Thursday, September 11, 2014

Barbara goes to New York

Contributed by Barbara Paull, my second cousin and dear friend



When I was about 12 years old, my mother gave me a wonderful gift.  She bought me not only a train ticket, but a ticket for a special little compartment with a pull down bed, a sink,  a closet and a good reading light.  All this to take a night train to New York City, where I would spend a vacation with my Glaser relatives: Uncle Jim, Aunt Helen and their daughter Millicent. It was a lovely trip through the Pennsylvania countryside. Even better was to see the Glasers waiting for me in Penn Station.

I had met the Glasers several years previously, and was madly in love with Uncle Jim, an elfin gentleman with a head of white hair.  At that time I believe my uncle worked at the New York Post--and even then I knew I too wanted to be a writer.

My week or so with the Glasers, in their Bronx apartment, opened a whole world for me.  This was a world where adults spoke with youngsters as equals--about politics (they were socialists), about books, about the world in general. Way beyond my experiences with other adults.

Here is the cast of characters:  Uncle Jim, a highly politicized writer/editor.  In his younger days, he was an activist for John Reed and Reed’s efforts to stir up support in New York and Philadelphia.  According the others in the family, Philadelphia became too hot for Uncle Jim at some point, and he moved his family to Pittsburgh. 

Then there was Aunt Helen.  I loved to go shopping with her at the stores on Pelham Parkway, carefully selecting for fruit, the vegetables and the marvelous breads for the day. To make my trip even more special, Aunt Helen organized a little trip to Manhattan, to see the Planetarium with her niece and her sister-in-law.  Afterwards, of course, we met Uncle Jim at his favorite hangout--Horn and Hardart--watching food magically appear behind little glass windows.

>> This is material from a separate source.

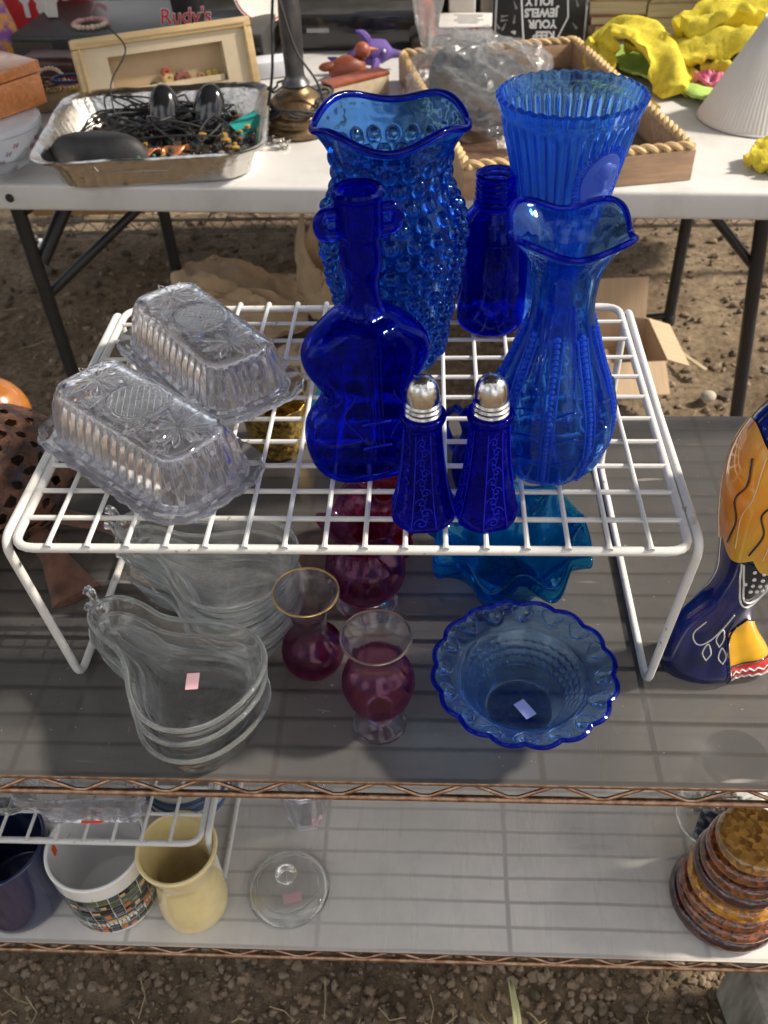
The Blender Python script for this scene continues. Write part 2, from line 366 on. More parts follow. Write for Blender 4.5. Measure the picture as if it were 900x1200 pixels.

Next came Millicent, the daughter of the family, already studying for a career as a mezzo-soprano, hopefully at the Metropolitan Opera.  This was something totally new for me.  What could be more glamorous than singing for your supper.   Millicent was glamorous-looking. with a lovely face and thick, curly hair.  I watched one night as Aunt Helen carefully worked olive oil into Millicent’s scalp and hair, practically strand by strand, to give her hair rich body. 

In that age of radio, Saturday afternoons offered a weekly highlight, the Metropolitan Opera broadcast.  Millicent brought chairs into the front room, lined with bookshelves and filled to overflowing with books.  She fiddled with the dial until the station was clear and static-free.  Then came two or three hours of rapt attention to the day’ opera.

Oh, I forgot to mention The Little Mother (a name I have always used to identify this ancient woman who was the doyenne of the  family). She, too, joined the opera audience.  I do not know her name and I did not speak to her because we did not share a common language.  Hers may have been Russian and it may have been Yiddish.  She wore carefully made and beautiful clothing and was attended with great deference by all.  I believe she was Uncle Jim’s mother.  I also believe that she spent time at the homes of various of her offspring.  I know I saw her also at the home of my mother’s Aunt Mary.

What I remember most of all from my visit was the love and respect shown by each member of the family to all.  I never heard a voice raised in anger or denigration.  Little gifts were shared by all.  A trip to the movie theater was accompanied by lovely bars of chocolate filled with fruit jams.  A dinner cooked by Aunt Helen always featured a lovingly made potato kugel.  And the books--in the many years I was to visit, then and in the future, I could never have read all the books on the shelves, but they were eagerly shared with me and I read and digested each one.